### [Set exercise]
Take the listing from its first line through the line that contains "COL = sc.collection" and please retype those lines exactly, leaving out the pictures.

>> START Dataset rows

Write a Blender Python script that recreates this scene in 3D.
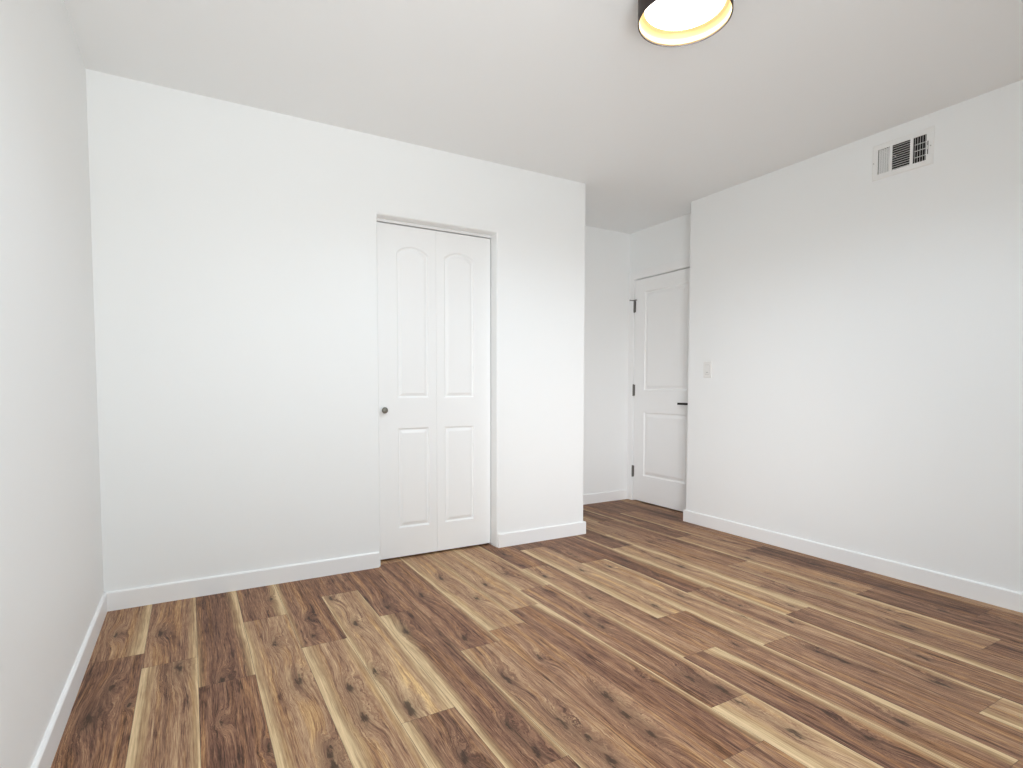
import bpy, bmesh, math, random
from mathutils import Vector, Matrix

# ------------------------------------------------------------------ camera, sky, exposure
sc = bpy.context.scene
for o in list(bpy.data.objects):
    bpy.data.objects.remove(o, do_unlink=True)
COL = sc.collection

CAM = (0.3631, -3.1342, 1.0363)
YAW, PITCH, ROLL, FPX, SY = -0.5239, 0.0484, 0.0012, 557.42, 30.54
cd = bpy.data.cameras.new('camera')
cam = bpy.data.objects.new('camera', cd)
COL.objects.link(cam)
sc.camera = cam
_c, _s = math.cos(YAW), math.sin(YAW)
fw = Vector((-_s * math.cos(PITCH), _c * math.cos(PITCH), -math.sin(PITCH)))
rt = Vector((_c, _s, 0))
up = rt.cross(fw)
r2 = rt * math.cos(ROLL) + up * math.sin(ROLL)
u2 = -rt * math.sin(ROLL) + up * math.cos(ROLL)
m3 = Matrix((r2, u2, -fw)).transposed()
cam.matrix_world = Matrix.Translation(CAM) @ m3.to_4x4()
cd.sensor_fit = 'HORIZONTAL'
cd.sensor_width = 36.0
cd.lens = FPX * 36.0 / 1023.0
cd.shift_y = SY / 1023.0
cd.clip_start = 0.02

w = bpy.data.worlds.new('daylight_sky')
sc.world = w
w.use_nodes = True
wn = w.node_tree
wn.nodes.clear()
wo = wn.nodes.new('ShaderNodeOutputWorld')
wb = wn.nodes.new('ShaderNodeBackground')
wr = wn.nodes.new('ShaderNodeValToRGB')
wt = wn.nodes.new('ShaderNodeTexCoord')
wx = wn.nodes.new('ShaderNodeSeparateXYZ')
wm = wn.nodes.new('ShaderNodeMapRange')
wm.inputs['From Min'].default_value = -1.0
wm.inputs['From Max'].default_value = 1.0
wn.links.new(wt.outputs['Generated'], wx.inputs[0])
wn.links.new(wx.outputs['Z'], wm.inputs['Value'])
wn.links.new(wm.outputs[0], wr.inputs[0])
wr.color_ramp.elements[0].position = 0.45
wr.color_ramp.elements[0].color = (0.58, 0.61, 0.62, 1)      # pale ground outside the window
wr.color_ramp.elements[1].position = 0.55
wr.color_ramp.elements[1].color = (0.88, 0.95, 1.0, 1)       # overcast sky
wn.links.new(wr.outputs[0], wb.inputs[0])
wb.inputs[1].default_value = 0.1
wn.links.new(wb.outputs[0], wo.inputs[0])

H = 2.44
YB = -3.75                       # wall behind the camera
WINS = [(0.2, 1.2, 0.10, 2.15)]    # its tall window: x0 x1 z0 z1
def window_light(name, x0, x1, z0, z1, energy, spread, color, tilt=0.0, turn=0.0):
    l = bpy.data.lights.new(name, 'AREA')
    l.shape = 'RECTANGLE'
    l.size = x1 - x0
    l.size_y = z1 - z0
    l.energy = energy
    l.color = color
    l.spread = math.radians(spread)
    o = bpy.data.objects.new(name, l)
    COL.objects.link(o)
    o.location = ((x0 + x1) / 2, YB + 0.02, (z0 + z1) / 2)
    o.rotation_euler = (math.radians(90 + tilt), 0, math.radians(turn))
# the sky through the upper pane; the low lights are added fill
window_light('window_sky_light', 0.2, 1.2, 0.75, 2.15, 20.2, 170, (0.90, 1.02, 1.06))
window_light('window_paving_light', 0.2, 1.2, 0.15, 0.95, 7.0, 90, (1.01, 1.0, 0.985), 35, -10)  # added fill, tilted up to brighten the ceiling
window_light('window_weak_fill', 0.2, 1.2, 0.15, 0.95, 1.6, 80, (0.95, 1.0, 1.05), 25, -25)  # weaker added fill, also aimed up, no such source outside
window_light('window_alcove_fill', 0.2, 1.2, 0.15, 0.95, 4.5, 45, (1.01, 0.99, 1.0), 0, -36)  # added narrow beam that lifts the alcove and entry door

sc.view_settings.view_transform = 'Standard'
sc.view_settings.look = 'None'
sc.view_settings.gamma = 1.0
sc.view_settings.use_curve_mapping = False
sc.view_settings.exposure = 0.05
sc.cycles.max_bounces = 16
sc.cycles.diffuse_bounces = 14
sc.cycles.use_denoising = True
sc.cycles.sample_clamp_indirect = 6.0

# ------------------------------------------------------------------ helpers
def link(name, me, mat=None, parent=None):
    o = bpy.data.objects.new(name, me)
    COL.objects.link(o)
    if mat is not None:
        for m in (mat if isinstance(mat, (list, tuple)) else [mat]):
            me.materials.append(m)
    if parent is not None:
        o.parent = parent
    return o

def finish(name, bm, mat=None, parent=None, bevel=0.0, seg=2, smooth=False, loc=None, angle=40):
    bmesh.ops.recalc_face_normals(bm, faces=bm.faces)
    me = bpy.data.meshes.new(name)
    bm.to_mesh(me)
    bm.free()
    o = link(name, me, mat, parent)
    if loc is not None:
        o.location = loc
    if smooth:
        for p in me.polygons:
            p.use_smooth = True
    if bevel:
        b = o.modifiers.new('edge', 'BEVEL')
        b.width = bevel
        b.segments = seg
        b.limit_method = 'ANGLE'
        b.angle_limit = math.radians(angle)
        b.harden_normals = False
    return o

def box(bm, x0, x1, y0, y1, z0, z1, M=None):
    vs = [bm.verts.new((x, y, z)) for x in (x0, x1) for y in (y0, y1) for z in (z0, z1)]
    if M is not None:
        for v in vs:
            v.co = M @ v.co
    for f in ((0, 1, 3, 2), (4, 6, 7, 5), (0, 4, 5, 1), (2, 3, 7, 6), (0, 2, 6, 4), (1, 5, 7, 3)):
        bm.faces.new([vs[i] for i in f])

def prism(bm, pts, fn, d0, d1):
    """extrude the closed outline pts (a, b); fn(a, b, d) gives the 3D point"""
    A = [bm.verts.new(fn(a, b, d0)) for a, b in pts]
    B = [bm.verts.new(fn(a, b, d1)) for a, b in pts]
    n = len(pts)
    bm.faces.new(A)
    bm.faces.new(B)
    for i in range(n):
        bm.faces.new((A[i], A[(i + 1) % n], B[(i + 1) % n], B[i]))

def lathe(bm, prof, n=48, M=None, closed=False):
    """revolve (r, h) about local z"""
    rings = []
    for r, h in prof:
        if r < 1e-6:
            rings.append([bm.verts.new((0, 0, h))])
        else:
            rings.append([bm.verts.new((r * math.cos(2 * math.pi * i / n), r * math.sin(2 * math.pi * i / n), h)) for i in range(n)])
    if M is not None:
        for R in rings:
            for v in R:
                v.co = M @ v.co
    pairs = list(zip(rings, rings[1:]))
    if closed:
        pairs.append((rings[-1], rings[0]))
    for a, b in pairs:
        for i in range(n):
            j = (i + 1) % n
            q = [a[i % len(a)], a[j % len(a)], b[j % len(b)], b[i % len(b)]]
            u = []
            for v in q:
                if v not in u:
                    u.append(v)
            if len(u) > 2:
                bm.faces.new(u)

def fill(bm, loops):
    """face with holes from vert loops"""
    es = []
    for L in loops:
        for i in range(len(L)):
            a, b = L[i], L[(i + 1) % len(L)]
            e = bm.edges.get((a, b)) or bm.edges.new((a, b))
            es.append(e)
    bmesh.ops.triangle_fill(bm, edges=es, use_beauty=True, use_dissolve=False)

def empty(name, loc=(0, 0, 0)):
    o = bpy.data.objects.new(name, None)
    o.empty_display_size = 0.1
    COL.objects.link(o)
    o.location = loc
    return o

def keep(child):
    """parented piece built in world coordinates: undo the parent's offset"""
    child.matrix_parent_inverse = Matrix.Translation(child.parent.location).inverted()
    return child

def tag(o, label=None, cat=None, kind=None, group=None):
    if label: o['label'] = label
    if cat: o['category'] = cat
    if kind: o['kind'] = kind
    if group: o['group'] = group
    return o

def struct(o, label, cat):
    return tag(o, label, cat, 'structure')

# ------------------------------------------------------------------ materials
class NT:
    def __init__(s, name):
        s.m = bpy.data.materials.new(name)
        s.m.use_nodes = True
        s.t = s.m.node_tree
        s.b = s.t.nodes['Principled BSDF']
    def n(s, typ, **kw):
        x = s.t.nodes.new(typ)
        for k, v in kw.items():
            setattr(x, k, v)
        return x
    def l(s, a, b):
        s.t.links.new(a, b)
    def put(s, sock, v):
        if hasattr(v, 'is_output') or isinstance(v, bpy.types.NodeSocket):
            s.l(v, sock)
        else:
            sock.default_value = v
    def math(s, op, a, b=0.0, c=None, clamp=False):
        x = s.n('ShaderNodeMath', operation=op, use_clamp=clamp)
        s.put(x.inputs[0], a)
        s.put(x.inputs[1], b)
        if c is not None:
            s.put(x.inputs[2], c)
        return x.outputs[0]
    def vec(s, a, b, c):
        x = s.n('ShaderNodeCombineXYZ')
        for i, v in enumerate((a, b, c)):
            s.put(x.inputs[i], v)
        return x.outputs[0]
    def noise(s, v, scale=1.0, detail=2.0, rough=0.5, dist=0.0):
        x = s.n('ShaderNodeTexNoise')
        s.put(x.inputs['Vector'], v)
        x.inputs['Scale'].default_value = scale
        x.inputs['Detail'].default_value = detail
        x.inputs['Roughness'].default_value = rough
        x.inputs['Distortion'].default_value = dist
        return x.outputs[0]
    def smooth(s, v, a, b, lo=0.0, hi=1.0):
        x = s.n('ShaderNodeMapRange', interpolation_type='SMOOTHSTEP')
        s.put(x.inputs['Value'], v)
        s.put(x.inputs['From Min'], a)
        s.put(x.inputs['From Max'], b)
        x.inputs['To Min'].default_value = lo
        x.inputs['To Max'].default_value = hi
        return x.outputs[0]
    def mix(s, f, a, b, typ='MIX'):
        x = s.n('ShaderNodeMix', data_type='RGBA', blend_type=typ)
        s.put(x.inputs[0], f)
        for i, v in ((6, a), (7, b)):
            if isinstance(v, tuple):
                x.inputs[i].default_value = (*v, 1) if len(v) == 3 else v
            else:
                s.l(v, x.inputs[i])
        return x.outputs[2]
    def attr(s, name):
        x = s.n('ShaderNodeAttribute', attribute_name=name)
        y = s.n('ShaderNodeSeparateXYZ')
        s.l(x.outputs['Vector'], y.inputs[0])
        return y.outputs[0], y.outputs[1], y.outputs[2]

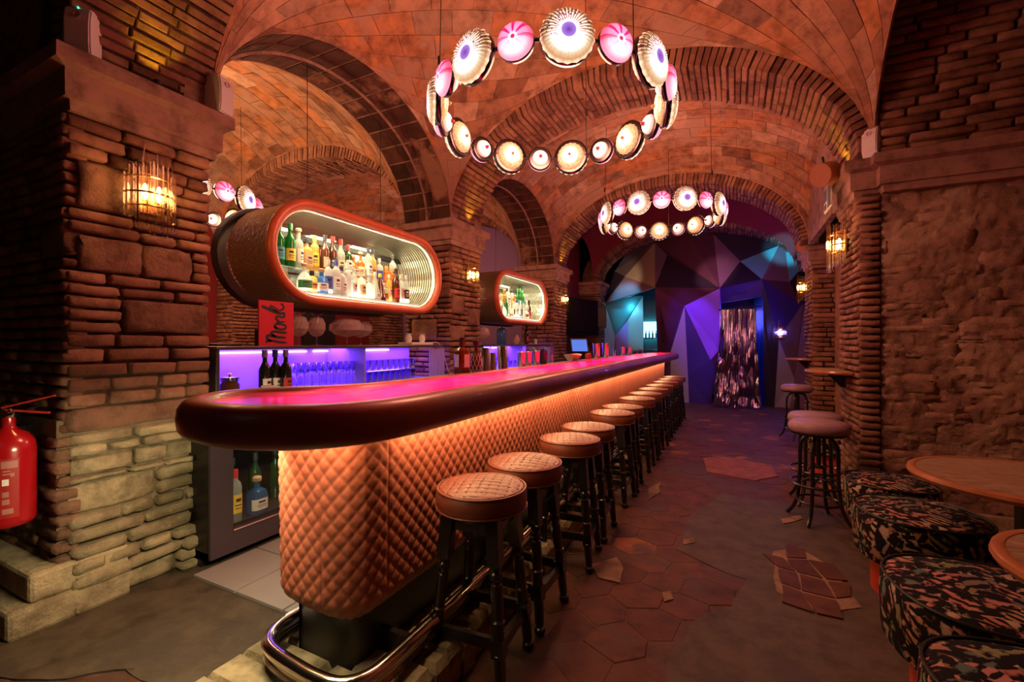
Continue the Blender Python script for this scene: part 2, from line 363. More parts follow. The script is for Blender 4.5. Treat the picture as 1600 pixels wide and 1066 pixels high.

>> END Dataset rows

### [Answer to this exercise]
Write a Blender Python script that recreates this scene in 3D.
import bpy, bmesh, math, random
from mathutils import Vector, Matrix

# ------------------------------------------------------------------ camera, sky, exposure
sc = bpy.context.scene
for o in list(bpy.data.objects):
    bpy.data.objects.remove(o, do_unlink=True)
COL = sc.collection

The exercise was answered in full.